Tuesday, January 25, 2005

Okinawa Prefecture

okinawa, originally uploaded by amakusavibe.

Historically, the area now called Okinawa Prefecture was known as the Ryukyu Kingdom as they were once autonomous. Since the 15th century, the Chinese exerted influence over this area and used it as a major trade center and a gateway to other Asian nations. At the beginning of the 17th century the area came under Japanese dominion but still retained quasi-independence. It was not until 1879 that Okinawa became an official prefecture of Japan. This was fairly short lived however as after WW2 Okinawa came under the jurisdiction of the US government. In 1972, Okinawa became once again Japanese territory, although there still remains a strong US presence. This remains a sore spot among many locals. At the moment there are large protests against a new heliport, which is due for construction. Locals believe it threatens the fragile coral ecosystem and the safety of the residents.
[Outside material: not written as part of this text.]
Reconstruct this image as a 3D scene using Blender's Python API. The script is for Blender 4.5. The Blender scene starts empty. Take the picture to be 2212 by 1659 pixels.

Though part of Japan, the Okinawa people have created their own cultural identity, one of acceptance and peace. There is music everywhere often using the sanshin, a traditionally Chinese three stringed instrument plucked as rhythmical accompaniment to unison singing. In mainland Japan, traditionally people have their family sword mounted in a special alcove of the house. In contrast, the Okinawa people often have their family sanshin proudly on display. The artwork, crafts, dance and traditional dress are very vibrant and colorful. There are many young people absorbed in these traditional arts and they continue to grow and flourish.

Okinawans love to eat, and the food has a heavy Chinese influence using pork, spices and a lot of cooking oil. In fact, Okinawa prefecture statistically has the highest percentage of obesity in Japan. Ironically they also have the highest life expectancy in all of Japan. Perhaps it is because of their relaxed nature and open hearts.

The climate of Okinawa is considered to be sub-tropical with many typhoons passing through during the late summer to early fall, abundant rainfall and often stormy winters. While we were there the weather was somewhat unstable, with north, or northeast wind blowing up large waves. The temperature ranged between 14 and 23, which was quite pleasant for paddling, but a little chilly for snorkeling.